Types of credit cards in Canada
When it comes to credit card rewards, the name says it all. These cards reward you when you spend, be it with points, miles, or cash. The more you spend, the more rewards you receive. For those who pay their full balance each month, these cards can be a real boon. There are different types of reward cards:
- Cashback credit cards: These cards reimburse a percentage of the amount spent on purchases, which can be redeemed as a check, statement credit, or deposited into your account. The cashback percentage can range from 1% to 6% and can be fixed, variable, or rotating.
- Travel credit cards: These cards reward you with points or miles for every dollar spent, which can be redeemed for flights, hotels, and travel-related expenses. They generally do not have a currency conversion fee, saving frequent international travelers significant costs.
- Airline credit cards: Linked to specific airlines, these credit cards allow you to redeem points for airfare and ticket upgrades, along with benefits such as free checked bags and priority boarding.
- Hotel credit cards: Offering free nights and room upgrades at specific hotel chains.
- Balance transfer credit cards: Designed for individuals with balances on high-interest credit cards, these cards help consolidate such debt and, with interest rates ranging from 0% for a few months to a year, can significantly reduce your debt without spending money on interest.
- Student credit cards: Specifically designed for students, who usually have little or no credit history and may not meet income requirements, these cards typically have no annual fee.
- Secured credit cards: Individuals with poor credit scores or limited local credit history often struggle to get approved for credit cards. Secured cards can offer a solution, as they are “secured” with a deposit by the applicant, and nearly anyone can be approved. Responsible use of a secured card can help build or rebuild your credit score.

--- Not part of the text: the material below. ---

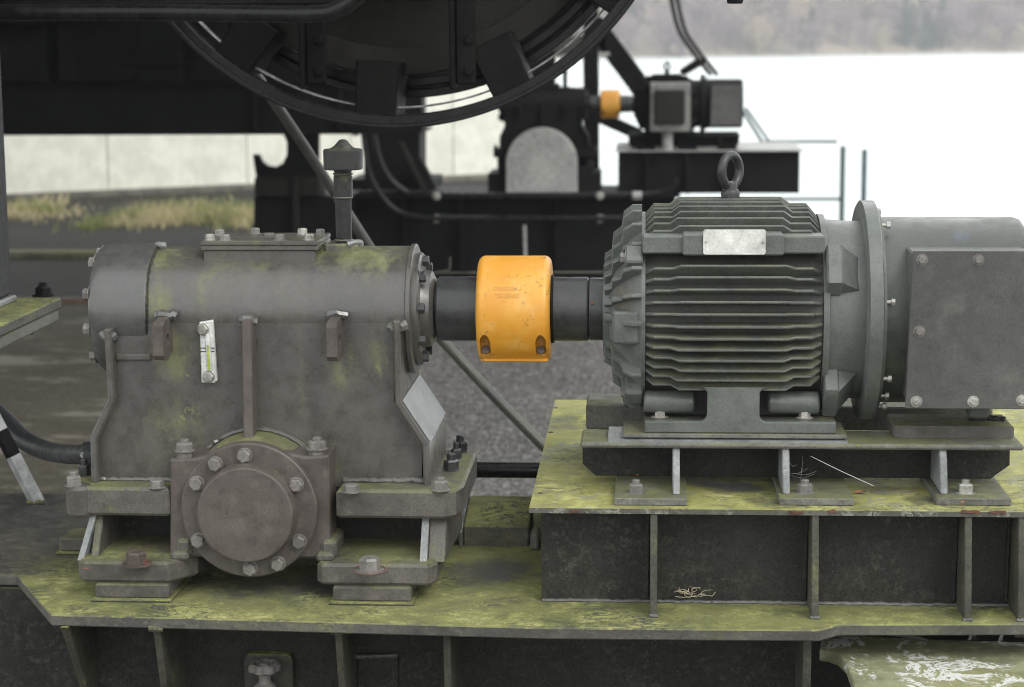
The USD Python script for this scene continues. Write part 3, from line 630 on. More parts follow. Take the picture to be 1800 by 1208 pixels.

How to decide which is best?
To choose the best credit card for you, assess your priorities. If you typically carry a high balance or want to reduce your debt, consider a low-interest balance transfer card. If not, travel cards may offer lucrative rewards, but depending on the points system, a cashback card might be more advantageous.
Also, consider the annual fee, ensuring that the value of the rewards and benefits outweighs the fee. Ultimately, decide between cashback or travel cards based on your needs and spending habits. Remember that cashback is simpler and has no travel restrictions.
Conclusion
Having two or three credit cards to consolidate expenses and maximize benefits can be ideal. For example, use one card for general purchases and another for specific expenses, such as gasoline and monthly bills. This way, you can optimize your return.